Some stores have done a smart thing and go along the line an hour or two before opening asking people which item they are waiting for. They give out a voucher for that item so that these kinds of stampedes don't have to happen. Sort of like the wrist band concept for concert tickets. They would announce to the whole line when they were out of vouchers so those people could leave if they wanted to. I think it was Best Buy that was doing that. They did that for book signings and book releases too (the seventh Harry Potter for one) to avoid those kinds of problems. There ARE ways around it.

I fully intended to be out there today. However, since it looks like, when it's all finished, I will have paid $2700 in car repairs/rental over the past week/next week, I've told the kids that there may not be a Christmas this year. I've spent my emergency fund, my Christmas fund and will have loaded a credit card to it's limit on a rental car so I can work and I'm basically screwed. I could go further into debt to provide a Christmas like they are used to, but I won't. I was in tears on Wednesday when I found out that the initial $500 repair wasn't enough and I was looking at another $1500. My 12 year old son came to me shortly after my talk with the kids and said "We are still going to have a Christmas, Momma.
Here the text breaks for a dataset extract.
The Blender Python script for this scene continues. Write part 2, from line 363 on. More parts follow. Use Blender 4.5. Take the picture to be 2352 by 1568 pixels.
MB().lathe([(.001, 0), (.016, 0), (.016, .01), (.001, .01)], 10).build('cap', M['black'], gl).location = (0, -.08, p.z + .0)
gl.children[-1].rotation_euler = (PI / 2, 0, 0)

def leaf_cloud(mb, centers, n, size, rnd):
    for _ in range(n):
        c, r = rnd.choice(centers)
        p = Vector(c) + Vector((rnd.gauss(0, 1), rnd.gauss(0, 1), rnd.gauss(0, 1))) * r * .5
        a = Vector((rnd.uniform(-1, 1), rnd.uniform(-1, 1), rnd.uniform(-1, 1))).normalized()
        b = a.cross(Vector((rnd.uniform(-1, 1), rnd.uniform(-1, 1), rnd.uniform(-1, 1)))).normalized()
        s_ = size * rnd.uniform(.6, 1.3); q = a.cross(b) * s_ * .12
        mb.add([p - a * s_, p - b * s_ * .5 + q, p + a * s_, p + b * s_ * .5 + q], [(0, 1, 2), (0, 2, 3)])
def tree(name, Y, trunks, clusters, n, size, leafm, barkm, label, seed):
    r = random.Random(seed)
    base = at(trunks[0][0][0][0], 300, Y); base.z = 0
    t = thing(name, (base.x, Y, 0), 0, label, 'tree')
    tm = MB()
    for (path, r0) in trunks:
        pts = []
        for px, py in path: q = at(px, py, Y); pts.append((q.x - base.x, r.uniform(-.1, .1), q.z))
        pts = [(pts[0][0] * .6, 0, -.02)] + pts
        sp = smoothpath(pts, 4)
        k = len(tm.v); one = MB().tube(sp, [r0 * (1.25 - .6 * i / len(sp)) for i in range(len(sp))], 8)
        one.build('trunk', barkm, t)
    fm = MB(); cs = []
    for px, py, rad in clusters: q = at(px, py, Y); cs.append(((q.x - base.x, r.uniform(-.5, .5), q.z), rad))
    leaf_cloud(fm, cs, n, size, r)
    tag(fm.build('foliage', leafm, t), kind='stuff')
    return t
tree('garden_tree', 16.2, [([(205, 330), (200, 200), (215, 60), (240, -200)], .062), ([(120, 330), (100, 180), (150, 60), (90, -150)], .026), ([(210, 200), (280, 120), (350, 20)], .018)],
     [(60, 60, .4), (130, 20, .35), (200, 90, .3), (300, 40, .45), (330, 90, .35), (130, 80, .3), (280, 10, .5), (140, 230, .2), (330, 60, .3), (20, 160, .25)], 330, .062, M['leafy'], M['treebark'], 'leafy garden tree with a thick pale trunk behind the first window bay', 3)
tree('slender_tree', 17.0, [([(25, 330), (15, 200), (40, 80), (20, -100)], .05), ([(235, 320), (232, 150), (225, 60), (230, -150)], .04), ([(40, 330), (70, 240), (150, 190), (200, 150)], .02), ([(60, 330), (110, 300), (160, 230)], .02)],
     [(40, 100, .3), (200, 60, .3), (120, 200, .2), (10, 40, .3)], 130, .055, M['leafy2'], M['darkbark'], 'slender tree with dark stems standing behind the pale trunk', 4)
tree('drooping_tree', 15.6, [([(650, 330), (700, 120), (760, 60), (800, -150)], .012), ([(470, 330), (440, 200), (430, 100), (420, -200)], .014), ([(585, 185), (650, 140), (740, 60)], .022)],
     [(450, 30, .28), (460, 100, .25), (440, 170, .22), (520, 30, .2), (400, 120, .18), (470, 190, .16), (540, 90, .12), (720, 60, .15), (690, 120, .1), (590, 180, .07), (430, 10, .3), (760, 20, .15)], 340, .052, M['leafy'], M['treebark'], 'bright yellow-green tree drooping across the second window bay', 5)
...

Other people buy us plenty of stuff and we'll still see our relatives and that's what is really important." A wise young man there. About 20 minutes after that, my daughter came to me and said "Can you buy me this $15 t-shirt as an early Christmas present? There are only 50 more available and I really want it." My son and I looked at her and I said "What part of that earlier conversation did you miss?" Two kids raised by the same two parents under the same lifelong financial conditions and they have such different attitudes. Is this an inborn thing? That girl is a financial bottomless pit, always wanting more, with an Amazon wish list of 94 items (mostly books and CDs) and then there's my son who didn't give me enough ideas to be able to pass them on to all the different relatives. I've done everything I can think of to try to instill some money values into this girl and nothing has worked. My son though? He wanted a capture card so he can record things from the TV or Xbox to the computer so he could edit movies to post on YouTube. He came to me with a plan of extra work he would do around the house for two months to earn the capture card. I rewarded his plan with the capture card and have held him to the agreement. I really don't know why they are so different.

All that said, I don't see anything wrong with taking of advantage of sales for things that you were planning on buying anyway. If I was in the market for an HDTV and had saved $1000 for it to find that the one I had saved for was on sale for $700, I would attempt to get it and save that $300. The error is when people decide they need it because it's on sale rather than already having a plan to buy it and deciding to buy it when it's on sale.